ただ、このような回路の設置に関しては、インターラクティブなトレーニングが必要となるので、学校教育の範疇ではなかなか実施が難しいので仕方がない部分はありますので、このロードマップを理解して、自発的にそのような機会を得に行くという姿勢が重要になってきます。(その意味では、学校はできる範囲のことはやっていると考えてもよろしいかもしれません。)
具体的には、英作文を瞬時に行うトレーニングやその反対に英語を日本語に訳さず英語の語順のまま聞いたり、読んだりするトレーニングを行うことです。
この点、私が主宰する「文法講座」では、ビデオによる知識のインプットとそれまでに習った文法項目すべてを使用した日本語文を作りそれを英語に直すというトレーニングを全20回繰り返しますが、まさにここでいう①と②のセットを全20回繰り返すことそのものだったことから、著者のこの指摘に感動を覚えた次第です。
ここまでで身に着けられる力が「基底能力」ということになります。
つづいて、「駆使能力」について見ていきます。
「基底能力」が身に付いた段階で最終段階である③すなわち①②で培った「基底能力」を実践的に英語を使うことで可能な限り場数を踏み「駆使能力」に変えることで最終的に「英語力」がつくことになるのです。
当然ですが、ランゲッジ・ヴィレッジの「国内留学」はここにフォーカスしたサービスです。
ただ、注意すべきは、「基底能力」をどこまで伸ばすのかによって、最終的な「駆使能力」が規定されてしまうという点です。

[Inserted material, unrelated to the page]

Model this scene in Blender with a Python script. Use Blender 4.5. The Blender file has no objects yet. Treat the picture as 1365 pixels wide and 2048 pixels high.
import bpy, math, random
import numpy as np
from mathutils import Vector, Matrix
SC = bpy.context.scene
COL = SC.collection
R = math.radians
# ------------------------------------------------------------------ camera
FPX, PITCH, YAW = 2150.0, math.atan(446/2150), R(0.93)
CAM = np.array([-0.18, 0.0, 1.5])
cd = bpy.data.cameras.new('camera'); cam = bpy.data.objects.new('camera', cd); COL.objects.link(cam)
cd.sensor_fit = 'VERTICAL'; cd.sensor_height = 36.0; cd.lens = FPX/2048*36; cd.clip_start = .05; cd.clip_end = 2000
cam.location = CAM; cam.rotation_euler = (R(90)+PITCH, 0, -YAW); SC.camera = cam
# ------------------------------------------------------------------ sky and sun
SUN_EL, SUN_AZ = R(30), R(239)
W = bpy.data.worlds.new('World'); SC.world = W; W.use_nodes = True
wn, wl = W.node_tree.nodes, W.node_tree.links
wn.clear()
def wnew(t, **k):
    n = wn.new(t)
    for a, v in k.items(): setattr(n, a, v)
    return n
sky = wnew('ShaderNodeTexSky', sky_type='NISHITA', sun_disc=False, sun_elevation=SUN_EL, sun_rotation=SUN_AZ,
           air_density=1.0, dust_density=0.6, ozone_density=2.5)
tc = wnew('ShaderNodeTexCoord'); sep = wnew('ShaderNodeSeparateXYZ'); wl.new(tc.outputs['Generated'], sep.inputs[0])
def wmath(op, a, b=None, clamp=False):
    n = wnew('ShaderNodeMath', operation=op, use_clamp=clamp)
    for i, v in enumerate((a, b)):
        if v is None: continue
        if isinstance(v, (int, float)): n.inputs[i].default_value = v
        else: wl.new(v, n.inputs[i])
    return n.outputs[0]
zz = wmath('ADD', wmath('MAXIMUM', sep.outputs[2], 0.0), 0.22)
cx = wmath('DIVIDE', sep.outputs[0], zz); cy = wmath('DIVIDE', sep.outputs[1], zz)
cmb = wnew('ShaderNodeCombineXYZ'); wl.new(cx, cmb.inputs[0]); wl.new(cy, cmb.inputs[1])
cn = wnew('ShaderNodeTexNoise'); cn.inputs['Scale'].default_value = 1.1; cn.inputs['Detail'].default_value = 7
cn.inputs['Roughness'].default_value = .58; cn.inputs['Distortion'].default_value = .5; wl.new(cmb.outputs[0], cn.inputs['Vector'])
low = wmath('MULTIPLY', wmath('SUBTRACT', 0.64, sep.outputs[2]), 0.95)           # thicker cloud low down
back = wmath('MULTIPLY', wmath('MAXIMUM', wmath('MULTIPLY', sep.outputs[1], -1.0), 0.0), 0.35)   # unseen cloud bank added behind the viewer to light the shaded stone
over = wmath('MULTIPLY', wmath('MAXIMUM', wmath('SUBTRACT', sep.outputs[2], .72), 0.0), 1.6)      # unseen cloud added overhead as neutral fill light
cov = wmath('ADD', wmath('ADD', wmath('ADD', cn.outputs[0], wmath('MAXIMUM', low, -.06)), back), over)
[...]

例えば、インプット中心の英語の基礎トレーニングを熱心に積んで高い基底能力を持っていてTOEIC800台後半、しかし英語を実際に使う機会がほとんどないAさんと、学習的なことが嫌いで実践英会話専門でTOEIC500前後だが限られた語彙・表現と怪しげな文法でもかなり有効な会話ができるBさんがいたとします。

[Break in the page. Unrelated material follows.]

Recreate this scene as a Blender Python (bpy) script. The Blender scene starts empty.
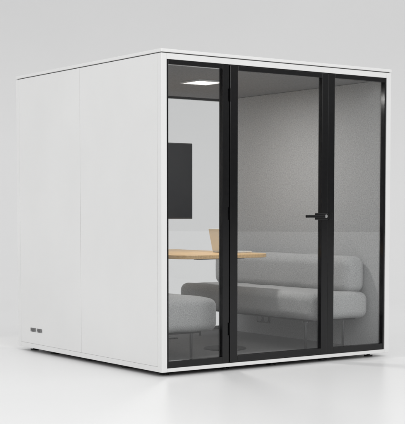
import bpy, bmesh, math, random
from mathutils import Vector, Matrix
random.seed(4)
S = bpy.context.scene; COL = S.collection
S.view_settings.view_transform='Standard'; S.view_settings.look='None'; S.view_settings.exposure=0

# ------------------------------------------------------------ materials
def mat(name, base, rough=.5, metal=0, spec=.5):
    m = bpy.data.materials.new(name); m.use_nodes=True
    b = m.node_tree.nodes['Principled BSDF']
    b.inputs['Base Color'].default_value=(*base,1); b.inputs['Roughness'].default_value=rough
    b.inputs['Metallic'].default_value=metal; b.inputs['Specular IOR Level'].default_value=spec
    return m
def noise_col(m, c1, c2, scale, lo=.3, hi=.7, detail=4, stretch=(1,1,1), bump=0, bscale=None, bdist=.001, rough=.5):
    nt=m.node_tree; N=nt.nodes; L=nt.links; b=N['Principled BSDF']
    tc=N.new('ShaderNodeTexCoord'); mp=N.new('ShaderNodeMapping'); mp.inputs['Scale'].default_value=stretch
    L.new(tc.outputs['Object'],mp.inputs['Vector'])
    n=N.new('ShaderNodeTexNoise'); n.inputs['Scale'].default_value=scale; n.inputs['Detail'].default_value=detail
    n.inputs['Roughness'].default_value=rough
    L.new(mp.outputs[0],n.inputs['Vector'])
    r=N.new('ShaderNodeValToRGB'); r.color_ramp.elements[0].position=lo; r.color_ramp.elements[1].position=hi
    r.color_ramp.elements[0].color=(*c1,1); r.color_ramp.elements[1].color=(*c2,1)
    L.new(n.outputs['Fac'],r.inputs['Fac']); L.new(r.outputs['Color'],b.inputs['Base Color'])
    if bump:
        n2=N.new('ShaderNodeTexNoise'); n2.inputs['Scale'].default_value=bscale or scale; n2.inputs['Detail'].default_value=3
        L.new(mp.outputs[0],n2.inputs['Vector'])
        bp=N.new('ShaderNodeBump'); bp.inputs['Strength'].default_value=bump; bp.inputs['Distance'].default_value=bdist
        L.new(n2.outputs['Fac'],bp.inputs['Height']); L.new(bp.outputs[0],b.inputs['Normal'])
    return m
WHITE = noise_col(mat('white_lacquer',(.8,.8,.8),.42), (.76,.76,.755),(.79,.79,.785), 1.5, bump=.05, bscale=220, bdist=.0005)
BLACK = noise_col(mat('black_metal',(.012,.012,.013),.16,spec=.42), (.0015,.0015,.002),(.004,.004,.0045), 30, bump=.04, bscale=300, bdist=.0003)
MATTE = mat('matte_black',(.006,.006,.006),.6,spec=.15)
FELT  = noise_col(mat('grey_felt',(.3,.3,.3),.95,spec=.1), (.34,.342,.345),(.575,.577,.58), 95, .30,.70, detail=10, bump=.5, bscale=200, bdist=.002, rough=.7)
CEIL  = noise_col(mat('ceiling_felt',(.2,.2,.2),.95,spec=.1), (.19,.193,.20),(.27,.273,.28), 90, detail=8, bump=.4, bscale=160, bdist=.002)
CARPET= noise_col(mat('grey_carpet',(.2,.2,.2),.9,spec=.12), (.10,.10,.103),(.19,.19,.19), 130, detail=6, bump=.6, bscale=260, bdist=.003)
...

この時点で二人を比較すると、Bさんの方が「駆使能力」は高く、周りからも英語力があると思われます。
しかし、この二人が全く同じ状況の下英語圏で1年間過ごしたら、Aさんの「駆使能力」は圧倒的にBさんのそれを上回るのは確実です。
(ランゲッジ・ヴィレッジが国内留学コースへの参加条件として英検三級満点合格もしくは準二級通常合格を要求し、そこに満たない方には「文法講座」の5泊もしくは2泊コースを受講するように促すのはそのためです。)
著者は、「本場で英語のシャワーを浴びれば見る見るうちに英語が話せるようになる!という宣伝文句は実はこのような基底能力を(十分に)備えた人だけに当てはまるのです。」とおっしゃっていますが、私もその点では全く同じ考えをもってランゲッジ・ヴィレッジを運営してきました。
最後に、著者はTOEICというテストはあくまでもリーディングとリスニングの実力を直接的に測定して、もライティングとスピーキングの力まで含めた英語力全体の能力を間接的に推定するものであるため、この「基底能力」を正確に把握するためのものだと考えるべきだと言っています。
これについても私の「TOEICについての考え方」と等しく、私が独自に「SEACT」を開発した理由と重なるところです。